Civil Rights Advocate.
Ironically, because he became part of the American political establishment, Bunche was also attacked by Du Bois and others on the left wing of the African American community. Yet in his writings on race Bunche condemned the American system of segregation, advocating nothing less than full equality for blacks. He especially stressed the importance of economic justice and became a trusted adviser of Martin Luther King, Jr., advocating peaceful means for fundamental change. He condemned the war in Vietnam as a misappropriation of valuable resources for destructive purposes and urged, with King, a redirection of military spending to domestic purposes to curb poverty. Though he is little remembered today, Bunche was renowned as one of the most intelligent and humane diplomats the United States has ever produced.


In 1951 Bunche was awarded the Silver Buffalo Award by the National Boy Scouts of America for his work in scouting and positive impact for the world.

On January 12, 1982, the United States Postal Service issued a Great Americans series 20¢ postage stamp in his honor. A bust of Dr. Bunche is located at the entrance to Bunche Hall at UCLA, in front of the Franklin Murphy Sculpture Garden. The Ralph J. Bunche Library of the U.S. Department of State is the oldest Federal government library. It was founded by the first Secretary of State, Thomas Jefferson in 1789. It was dedicated to and renamed the Ralph J. Bunche Library on May 5, 1997. It is located in the Harry S. Truman Building, the main State Department headquarters.

In 1996, Howard University named its international affairs center, a physical facility and associated administrative programs, the Ralph J. Bunche International Affairs Center. The Center is the site of lectures and internationally-oriented programming as well as serving as "Howard's point of contact for . . . foreign embassies, governments, univer­sities and corporations, as well as U.S. government agencies."
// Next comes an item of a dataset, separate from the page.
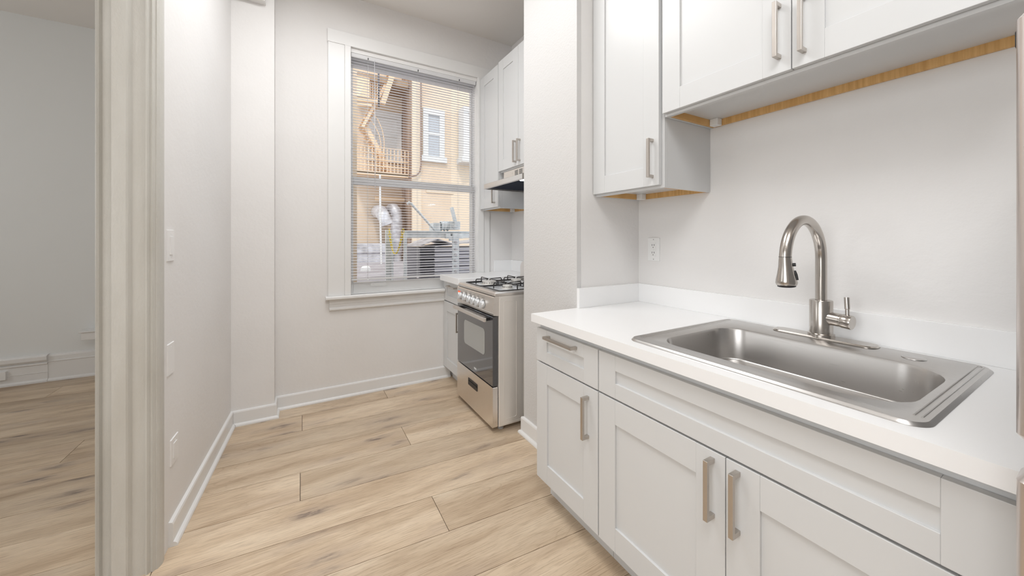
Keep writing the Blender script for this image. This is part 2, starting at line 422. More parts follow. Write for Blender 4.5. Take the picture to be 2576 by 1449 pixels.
baseboard('baseboard_side_room', (-1.98, 4.95), (-.65, 4.95), (0, -1), prof=[(0, 0), (.034, 0), (.034, .012), (.02, .026), (.02, .172), (.026, .176), (.026, .182), (.02, .186), (.02, .222), (.014, .236), (0, .24)])
baseboard('baseboard_side_room_thick', (-4.2, 4.95), (-1.98, 4.95), (0, -1), prof=[(0, 0), (.038, 0), (.038, .014), (.024, .028), (.024, .085), (.028, .088), (.024, .09), (.024, .155), (.034, .162), (.034, .172), (.022, .176), (.034, .186), (.044, .20), (.044, .232), (.03, .242), (0, .246)])

# ------------------------------------------------------------------ window 1
wr = thing('window_1', 'white double-hung window with painted wood casing above the kitchen floor', 'window', (.9, YB, WZ0), kind='structure')
wc = MB()
wc.box(.180, .30, YB-.018, YB, .826, 2.851, .002)
wc.box(.30, WX0+.012, YB-.026, YB+.0, .826, 2.851, .004)
wc.box(1.478, 1.545, YB-.026, YB, .957, 2.851, .004); wc.box(1.545, 1.61, YB-.016, YB, .957, 2.851, .002)
part(wc, 'casing', 'trim', wr)
part(MB().box(.176, 1.62, YB-.022, YB, 2.851, 2.956, .002), 'head_casing', 'trim', wr)
st = MB().prism([(YB+.02, .826), (YB-.052, .826), (YB-.058, .820), (YB-.058, .806), (YB-.052, .800), (YB+.02, .800)], 0, .162, 1.135)
part(st, 'stool', 'trim', wr)
ap = MB().prism([(YB, .80), (YB-.018, .80), (YB-.018, .762), (YB-.014, .758), (YB-.014, .734), (YB-.022, .728), (YB-.022, .716), (YB-.01, .706), (YB, .704)], 0, .190, 1.14)
part(ap, 'apron', 'trim', wr)
jb = MB(); jb.box(WX0, WX0+.014, YB, YB+.18, WZ0, WZ1).box(WX1-.014, WX1, YB, YB+.18, WZ0, WZ1).box(WX0, WX1, YB, YB+.18, WZ1-.014, WZ1).box(WX0, WX1, YB+.018, YB+.2, WZ0-.02, WZ0+.0015)
part(jb, 'jamb', 'trim', wr)
def sash(x0, x1, z0, z1, gx0, gx1, gz0, gz1, y, t=.035):
    s = MB(); s.box(x0, gx0, y, y+t, z0, z1, .003).box(gx1, x1, y, y+t, z0, z1, .003).box(gx0, gx1, y+.001, y+t-.001, z0, gz0, .003).box(gx0, gx1, y+.001, y+t-.001, gz1, z1, .003)
    return s
YS = YB+.075
us = part(sash(WX0+.014, WX1-.014, 1.755, WZ1-.014, .376, 1.462, 1.815, 2.758, YS+.037), 'upper_sash', 'trim', wr)
ls = part(sash(WX0+.014, WX1-.014, WZ0, 1.80, .376, 1.462, .914, 1.742, YS), 'lower_sash', 'trim', wr)
part(MB().box(.37, 1.47, YS+.05, YS+.054, 1.81, 2.79), 'pane', 'glass', us)
part(MB().box(.37, 1.47, YS+.015, YS+.019, .91, 1.745), 'pane', 'glass', ls)
lf = MB(); a = at(932, 725, YS).x; b = at(971, 720, YS).x
lf.prism(rrect(a, b, .872, .905, .012), 1, YS-.008, YS); lf.prism(rrect(a+.025, b-.025, .879, .898, .006), 1, YS-.014, YS-.006)
part(lf, 'sash_lift', 'plate', ls, 'white sash lift')

# ------------------------------------------------------------------ blind
YL = YB+.028
br = thing('window_blind', 'white slatted mini blind hanging open inside the kitchen window', 'blind', (.9, YL, 2.80))
hr = MB().prism([(YL-.020, 2.783), (YL-.022, 2.79), (YL-.024, 2.82), (YL-.018, 2.828), (YL+.02, 2.828), (YL+.02, 2.783)], 0, .352, 1.468)
part(hr, 'headrail', 'blindrail', br)
sl = MB()
z = 2.772; NS = 80; pitch = (2.772-.965)/(NS-1)
for i in range(NS):
    zz = z-i*pitch; sg = .0028
    pts = [(YL-.0125, zz-.0012), (YL-.006, zz+sg*.7-.0006), (YL, zz+sg), (YL+.006, zz+sg*.7+.0006), (YL+.0125, zz+.0012)]
    q = [(p[0], p[1]+.0005) for p in pts][::-1]
    sl.prism(pts+q, 0, .352, 1.466)
part(sl, 'slats', 'slat', br)
part(MB().box(.352, 1.466, YL-.012, YL+.012, .936, .952, .003), 'bottom_rail', 'blindrail', br)
for u in (925, 1050, 1153):
    x = at(u, 400, YL).x
    for dy in (-.014, .014): part(MB().tube([(x, YL+dy, 2.785), (x, YL+dy, .945)], .0008, 6), 'ladder_cord', 'cord', br)
    part(MB().box(x-.010, x+.010, YL-.015, YL-.010, .93, .945, .002), 'cord_clip', 'slat', br)
    part(MB().box(x-.003, x+.003, YL-.027, YL-.021, 2.786, 2.80), 'cord_hole', 'slot', br)
x = at(942, 300, YL-.02).x
part(MB().tube([(x, YL-.026, 2.79), (x+.004, YL-.028, 1.70)], .0026, 8), 'tilt_wand', 'slat', br, 'thin clear tilt wand')

# ------------------------------------------------------------------ cabinets (fronts face -x)
def pull(mb, axis, c, L, xf, w=.013):
    """bar pull: axis 'z' or 'y', centre coordinate pair (y,z), length, door face x"""
    y, z = c; o = .036
    if axis == 'z':
        mb.box(xf-o, xf-o+.011, y-w/2, y+w/2, z-L/2, z+L/2, .001)
        for s in (-1, 1):
            zc = z+s*(L/2-w/2); mb.box(xf-o+.010, xf, y-w/2, y+w/2, zc-w/2, zc+w/2, .0008)
    else:
        mb.box(xf-o, xf-o+.011, y-L/2, y+L/2, z-w/2, z+w/2, .001)
        for s in (-1, 1):
            yc = y+s*(L/2-w/2); mb.box(xf-o+.010, xf, yc-w/2, yc+w/2, z-w/2, z+w/2, .0008)
    return mb
def shaker(y0, y1, z0, z1, xf, st=.085, rl=.09, t=.02, rec=.008):
    m = MB(); b = .0012
    m.box(xf, xf+t, y0, y0+st, z0, z1, b).box(xf, xf+t, y1-st, y1, z0, z1, b)
    m.box(xf+.0004, xf+t, y0+st, y1-st, z0, z0+rl, b).box(xf+.0004, xf+t, y0+st, y1-st, z1-rl, z1, b)
    m.box(xf+rec, xf+t-.002, y0+st-.002, y1-st+.002, z0+rl-.002, z1-rl+.002)
    return m
GY = .0025
# ---- sink side base cabinets
XD = 1.003; XB_ = XD+.021
cb = thing('base_cabinet', 'narrow white base cabinet with one drawer over one door beside the partition', 'cabinet', (1.35, 1.277, 0), 'white base cabinets')
body = MB().box(XB_, XR-.002, 1.0632, 1.492, .112, .8758, .001)
part(body, 'body', 'cab', cb)
part(MB().box(XB_+.062, XB_+.078, 1.065, 1.492, 0, .112), 'toe_kick', 'cab', cb)
dr = part(shaker(1.063+GY, 1.492, .690, .848, XD, .082, .056), 'drawer', 'cab', cb)
part(pull(MB(), 'y', (1.292, .822), .205, XD), 'handle', 'pull', dr)
dd = part(shaker(1.063+GY, 1.492, .120, .683, XD), 'door', 'cab', cb)
part(pull(MB(), 'z', (1.121, .562), .17, XD), 'handle', 'pull', dd)
cs = thing('base_cabinet', 'wide white sink base cabinet with false drawer front above two doors', 'cabinet', (1.35, .57, 0), 'white base cabinets')
part(MB().box(XB_, XB_+.018, .072, 1.063, .112, .8758, .001).box(XB_+.018, XR-.002, .072, .09, .112, .872).box(XB_+.018, XR-.002, 1.045, 1.063, .112, .872).box(XB_+.018, XR-.002, .09, 1.045, .112, .13), 'body', 'cab', cs)
part(MB().box(XB_+.062, XB_+.078, .072, 1.063, 0, .112), 'toe_kick', 'cab', cs)
part(shaker(.097, 1.063-GY, .690, .848, XD, .086, .056), 'false_drawer', 'cab', cs)
for (a, b, hy) in ((.5698+GY/2, 1.063-GY, .606), (.078, .5698-GY/2, .537)):
    dd = part(shaker(a, b, .120, .683, XD), 'door', 'cab', cs)
    part(pull(MB(), 'z', (hy, .582), .168, XD), 'handle', 'pull', dd)

# ---- countertop with sink cut-out
XS = .98
ct = thing('countertop', 'white countertop with backsplash around the stainless sink', 'countertop', (1.35, .8, .876), 'white countertops')
SX0, SX1, SY0, SY1 = 1.030, 1.683, .203, .947
hx0, hx1, hy0, hy1 = SX0+.02, SX1-.02, SY0+.02, SY1-.02
t = MB(); zt, zb = .914, .876; ye0 = .078
t.box(XS, hx0, ye0, YE, zb, zt).box(hx1, XR, ye0, YE, zb, zt).box(hx0, hx1, ye0, hy0, zb, zt).box(hx0, hx1, hy1, YE, zb, zt)
t2 = MB(); bmesh.ops.remove_doubles(t.bm, verts=t.bm.verts, dist=1e-5)
part(t, 'slab', 'quartz', ct)
part(MB().box(XR-.019, XR, ye0, YE-.019, zt, 1.019, .001), 'backsplash', 'quartz', ct)
part(MB().box(XC, XR, YE-.019, YE-.0, zt, 1.019, .001), 'backsplash', 'quartz', ct)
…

Ralph Bunche Park is in New York City, across First Avenue from the United Nations headquarters. The neighborhood of Bunche Park in the city of Miami Gardens Florida, was named in honor of Mr. Bunche. Ralph J. Bunche also had elementary schools named after him in Ecorse, Michigan; Canton, Georgia; Miami, Florida; and New York City and a high school named after him in King George County, Virginia. One of the historic black beaches in Florida, from the age of segregation, is Bunche Beach, near Ft. Myers.

The Dr. Ralph J. Bunche Peace and Heritage Center, his boyhood home with his grandmother in the Central Avenue Neighborhood of Los Angeles, has been listed on the National Register of Historic Places and City of Los Angeles Historic-Cultural Landmarks, HCM #159. The owner of the property, Dunbar Economic Development Corporation of Los Angeles, operates the home as a rehabilitated interpretive Museum and Community Center to promote peaceful interaction of all groups within South Central Los Angeles. The period of significance of the historic house museum is from the 1920s. The property was fully restored between 2002 and 2004, winning a Los Angeles Conservancy Award for Historic Preservation in 2006. Design Aid Architects was the Historic Preservation Consultant for the property rehabilitation.

In 2002, scholar Molefi Kete Asante listed Ralph Bunche on his list of 100 Greatest African Americans.

In 2004, Ralph Bunche was posthumously honored with the William J. Donovan Award from The OSS Society.